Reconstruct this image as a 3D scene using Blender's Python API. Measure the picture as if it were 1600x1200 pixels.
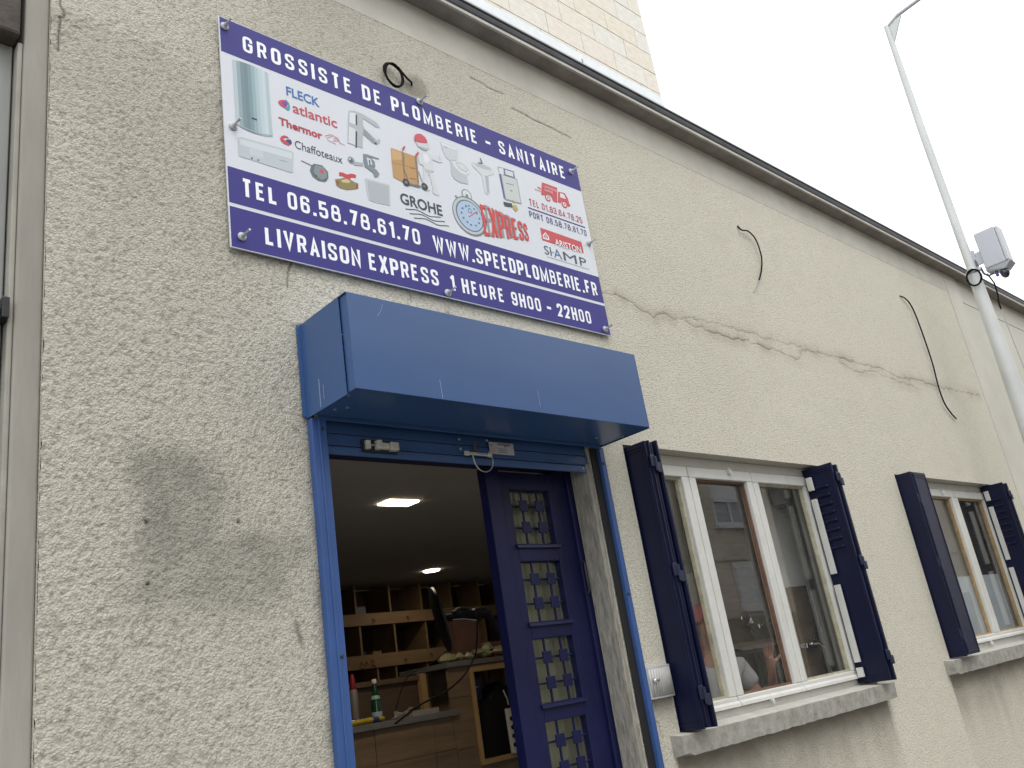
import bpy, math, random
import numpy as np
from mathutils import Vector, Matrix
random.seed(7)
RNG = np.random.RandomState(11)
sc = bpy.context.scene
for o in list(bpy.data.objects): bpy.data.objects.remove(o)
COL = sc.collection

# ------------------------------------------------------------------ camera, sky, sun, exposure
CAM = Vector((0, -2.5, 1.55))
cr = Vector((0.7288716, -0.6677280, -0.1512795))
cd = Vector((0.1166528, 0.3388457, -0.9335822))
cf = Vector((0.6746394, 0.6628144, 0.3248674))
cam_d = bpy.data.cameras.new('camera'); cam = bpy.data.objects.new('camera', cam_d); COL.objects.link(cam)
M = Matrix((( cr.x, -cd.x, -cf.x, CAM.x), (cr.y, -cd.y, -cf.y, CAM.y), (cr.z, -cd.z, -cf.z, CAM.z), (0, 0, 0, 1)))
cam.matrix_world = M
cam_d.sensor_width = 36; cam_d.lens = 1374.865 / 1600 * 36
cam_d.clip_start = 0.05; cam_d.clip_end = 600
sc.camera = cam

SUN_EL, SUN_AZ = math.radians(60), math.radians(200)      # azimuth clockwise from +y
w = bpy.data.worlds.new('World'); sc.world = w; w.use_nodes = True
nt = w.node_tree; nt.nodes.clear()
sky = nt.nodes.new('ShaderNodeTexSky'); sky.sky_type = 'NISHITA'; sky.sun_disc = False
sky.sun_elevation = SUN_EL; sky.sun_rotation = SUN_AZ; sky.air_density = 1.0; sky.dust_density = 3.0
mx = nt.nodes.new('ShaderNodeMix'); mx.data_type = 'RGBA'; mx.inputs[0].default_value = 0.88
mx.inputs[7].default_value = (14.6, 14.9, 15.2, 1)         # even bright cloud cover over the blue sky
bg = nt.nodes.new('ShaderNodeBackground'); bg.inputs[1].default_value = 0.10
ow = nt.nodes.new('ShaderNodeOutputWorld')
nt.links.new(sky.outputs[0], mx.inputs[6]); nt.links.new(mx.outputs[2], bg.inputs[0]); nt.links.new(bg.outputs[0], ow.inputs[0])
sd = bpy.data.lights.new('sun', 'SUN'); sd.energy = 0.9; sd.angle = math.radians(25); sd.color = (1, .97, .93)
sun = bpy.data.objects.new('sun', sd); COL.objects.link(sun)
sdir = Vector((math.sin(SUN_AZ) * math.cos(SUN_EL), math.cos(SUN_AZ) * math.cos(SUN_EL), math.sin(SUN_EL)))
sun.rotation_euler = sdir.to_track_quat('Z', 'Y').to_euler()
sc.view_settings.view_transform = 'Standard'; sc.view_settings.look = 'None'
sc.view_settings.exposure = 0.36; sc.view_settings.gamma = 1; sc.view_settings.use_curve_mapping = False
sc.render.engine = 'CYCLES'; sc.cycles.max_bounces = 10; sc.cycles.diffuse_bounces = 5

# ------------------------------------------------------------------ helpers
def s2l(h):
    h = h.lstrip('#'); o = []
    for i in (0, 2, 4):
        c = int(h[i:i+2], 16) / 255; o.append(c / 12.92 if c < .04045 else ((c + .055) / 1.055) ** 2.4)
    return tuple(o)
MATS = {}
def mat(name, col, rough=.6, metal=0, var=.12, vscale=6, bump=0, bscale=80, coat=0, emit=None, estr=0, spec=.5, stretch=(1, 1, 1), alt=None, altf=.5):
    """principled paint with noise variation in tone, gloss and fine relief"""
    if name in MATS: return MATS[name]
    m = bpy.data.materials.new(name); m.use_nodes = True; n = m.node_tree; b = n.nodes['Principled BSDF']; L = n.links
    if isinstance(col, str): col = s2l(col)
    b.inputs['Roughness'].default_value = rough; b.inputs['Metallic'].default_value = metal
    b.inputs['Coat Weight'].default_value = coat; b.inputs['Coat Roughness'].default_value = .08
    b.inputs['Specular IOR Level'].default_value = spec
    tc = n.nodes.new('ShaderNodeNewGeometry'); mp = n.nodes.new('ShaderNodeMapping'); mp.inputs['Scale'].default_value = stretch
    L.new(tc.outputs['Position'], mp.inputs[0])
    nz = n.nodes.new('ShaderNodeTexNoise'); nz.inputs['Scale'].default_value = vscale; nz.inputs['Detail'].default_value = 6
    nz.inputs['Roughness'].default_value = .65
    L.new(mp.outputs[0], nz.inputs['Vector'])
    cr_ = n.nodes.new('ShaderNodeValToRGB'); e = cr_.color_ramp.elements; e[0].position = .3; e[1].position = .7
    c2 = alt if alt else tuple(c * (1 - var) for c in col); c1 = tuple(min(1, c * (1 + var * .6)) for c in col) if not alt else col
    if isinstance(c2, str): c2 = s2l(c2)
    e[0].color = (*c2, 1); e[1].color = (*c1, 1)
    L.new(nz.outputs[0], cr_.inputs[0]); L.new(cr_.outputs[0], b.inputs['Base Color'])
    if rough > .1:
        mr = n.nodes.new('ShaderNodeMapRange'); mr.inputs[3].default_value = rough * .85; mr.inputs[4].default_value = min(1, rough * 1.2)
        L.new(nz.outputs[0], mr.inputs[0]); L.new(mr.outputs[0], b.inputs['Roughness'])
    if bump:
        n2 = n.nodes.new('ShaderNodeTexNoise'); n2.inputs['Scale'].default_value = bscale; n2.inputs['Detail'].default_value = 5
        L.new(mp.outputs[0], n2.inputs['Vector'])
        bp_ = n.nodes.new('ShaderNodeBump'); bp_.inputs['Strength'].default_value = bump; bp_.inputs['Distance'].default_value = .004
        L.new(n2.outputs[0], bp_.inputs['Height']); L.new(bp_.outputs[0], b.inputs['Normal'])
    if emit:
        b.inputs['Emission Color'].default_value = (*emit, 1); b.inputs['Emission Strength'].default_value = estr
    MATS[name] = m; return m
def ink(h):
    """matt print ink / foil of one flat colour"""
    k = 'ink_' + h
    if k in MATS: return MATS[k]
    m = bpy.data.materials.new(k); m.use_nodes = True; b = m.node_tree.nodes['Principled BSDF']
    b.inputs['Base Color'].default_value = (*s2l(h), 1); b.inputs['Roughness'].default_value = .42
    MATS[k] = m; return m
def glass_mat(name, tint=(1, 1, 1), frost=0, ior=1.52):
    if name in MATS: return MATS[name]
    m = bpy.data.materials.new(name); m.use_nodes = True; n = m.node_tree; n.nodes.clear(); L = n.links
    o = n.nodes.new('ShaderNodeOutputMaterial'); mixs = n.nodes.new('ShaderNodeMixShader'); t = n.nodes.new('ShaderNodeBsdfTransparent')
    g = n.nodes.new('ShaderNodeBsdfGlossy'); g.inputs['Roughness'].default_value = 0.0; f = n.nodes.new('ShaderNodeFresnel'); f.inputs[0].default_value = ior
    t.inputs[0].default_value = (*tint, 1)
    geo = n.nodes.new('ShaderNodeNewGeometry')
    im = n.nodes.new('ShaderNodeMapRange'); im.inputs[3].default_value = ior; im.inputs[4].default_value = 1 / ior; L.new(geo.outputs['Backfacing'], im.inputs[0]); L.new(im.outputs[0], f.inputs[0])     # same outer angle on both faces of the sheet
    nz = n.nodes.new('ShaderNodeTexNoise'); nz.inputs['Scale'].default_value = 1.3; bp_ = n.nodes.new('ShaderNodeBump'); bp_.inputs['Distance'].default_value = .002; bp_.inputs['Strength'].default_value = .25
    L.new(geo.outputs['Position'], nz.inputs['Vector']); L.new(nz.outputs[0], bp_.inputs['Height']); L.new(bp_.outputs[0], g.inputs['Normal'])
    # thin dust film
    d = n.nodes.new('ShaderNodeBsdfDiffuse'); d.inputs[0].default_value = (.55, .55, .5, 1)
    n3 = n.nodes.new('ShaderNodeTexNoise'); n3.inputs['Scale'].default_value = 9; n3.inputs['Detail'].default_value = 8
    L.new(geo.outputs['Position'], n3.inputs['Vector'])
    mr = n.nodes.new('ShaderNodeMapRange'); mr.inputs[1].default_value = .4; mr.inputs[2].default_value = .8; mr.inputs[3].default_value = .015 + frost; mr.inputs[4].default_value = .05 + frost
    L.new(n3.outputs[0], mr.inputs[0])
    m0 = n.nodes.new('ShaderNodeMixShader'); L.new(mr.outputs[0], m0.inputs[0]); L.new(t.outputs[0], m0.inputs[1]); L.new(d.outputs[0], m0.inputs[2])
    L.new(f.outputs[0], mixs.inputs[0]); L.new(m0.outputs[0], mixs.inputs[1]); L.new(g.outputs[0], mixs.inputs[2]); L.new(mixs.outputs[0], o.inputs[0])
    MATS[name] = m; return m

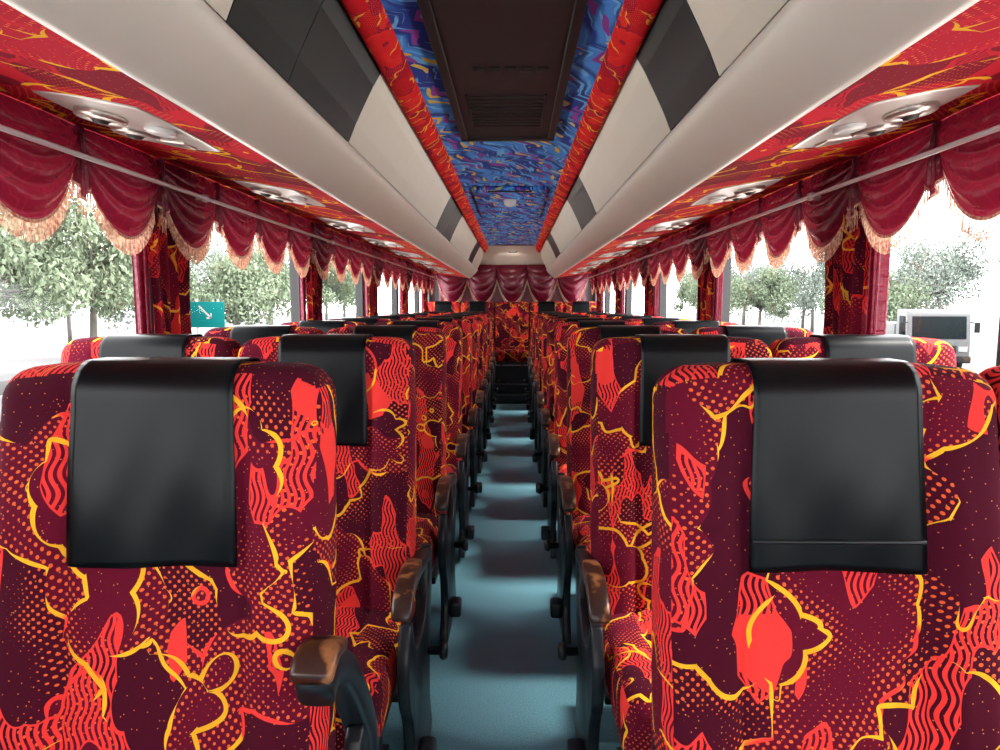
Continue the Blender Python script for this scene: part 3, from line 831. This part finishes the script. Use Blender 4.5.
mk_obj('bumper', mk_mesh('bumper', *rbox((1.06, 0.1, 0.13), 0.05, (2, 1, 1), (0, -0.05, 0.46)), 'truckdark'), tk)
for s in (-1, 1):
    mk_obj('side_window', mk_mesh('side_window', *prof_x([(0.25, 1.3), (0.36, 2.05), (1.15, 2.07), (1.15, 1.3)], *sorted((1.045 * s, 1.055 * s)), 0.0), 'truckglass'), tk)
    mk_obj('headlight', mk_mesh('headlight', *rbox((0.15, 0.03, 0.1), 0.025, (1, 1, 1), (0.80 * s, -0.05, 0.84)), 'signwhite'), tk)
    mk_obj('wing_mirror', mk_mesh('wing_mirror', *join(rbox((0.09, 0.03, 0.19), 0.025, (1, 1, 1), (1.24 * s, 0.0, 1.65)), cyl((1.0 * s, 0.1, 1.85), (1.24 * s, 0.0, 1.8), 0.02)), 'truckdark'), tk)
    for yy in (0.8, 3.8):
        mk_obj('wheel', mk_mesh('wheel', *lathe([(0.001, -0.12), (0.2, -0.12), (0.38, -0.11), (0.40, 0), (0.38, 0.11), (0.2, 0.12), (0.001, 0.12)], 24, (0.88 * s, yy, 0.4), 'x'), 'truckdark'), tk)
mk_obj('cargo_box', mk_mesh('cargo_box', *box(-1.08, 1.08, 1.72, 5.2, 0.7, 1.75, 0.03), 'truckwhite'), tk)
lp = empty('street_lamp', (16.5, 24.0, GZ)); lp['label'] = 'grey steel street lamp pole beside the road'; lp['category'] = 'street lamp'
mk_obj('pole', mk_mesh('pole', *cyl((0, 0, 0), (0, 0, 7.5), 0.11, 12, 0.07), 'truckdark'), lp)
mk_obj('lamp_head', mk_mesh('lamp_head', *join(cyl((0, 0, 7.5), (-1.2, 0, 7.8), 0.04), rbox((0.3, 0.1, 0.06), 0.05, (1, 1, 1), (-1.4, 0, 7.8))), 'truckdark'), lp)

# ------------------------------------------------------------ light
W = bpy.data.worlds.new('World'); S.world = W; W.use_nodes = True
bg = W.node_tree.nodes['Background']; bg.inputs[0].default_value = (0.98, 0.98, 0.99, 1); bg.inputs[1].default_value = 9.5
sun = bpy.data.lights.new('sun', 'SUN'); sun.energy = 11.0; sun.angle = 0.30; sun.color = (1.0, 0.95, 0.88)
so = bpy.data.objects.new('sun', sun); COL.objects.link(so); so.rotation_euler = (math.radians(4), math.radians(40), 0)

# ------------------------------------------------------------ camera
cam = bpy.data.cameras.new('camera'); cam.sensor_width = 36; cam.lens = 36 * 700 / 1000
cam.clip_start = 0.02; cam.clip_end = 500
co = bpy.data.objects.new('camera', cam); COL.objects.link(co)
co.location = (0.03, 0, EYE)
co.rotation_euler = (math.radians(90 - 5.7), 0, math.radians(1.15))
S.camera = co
○ ○ ○ ○ ○ ○ ○
§ GIVEN EXERCISE: Skip the pictures. Restate exactly the lines from the start of the entries through the line containing "COL = sc.collection", both ends included.

§ EXERCISE ANSWER:
Reconstruct this image as a 3D scene using Blender's Python API. Measure the picture as if it were 1600x1200 pixels.
import bpy, math, random
import numpy as np
from mathutils import Vector, Matrix
random.seed(7)
RNG = np.random.RandomState(11)
sc = bpy.context.scene
for o in list(bpy.data.objects): bpy.data.objects.remove(o)
COL = sc.collection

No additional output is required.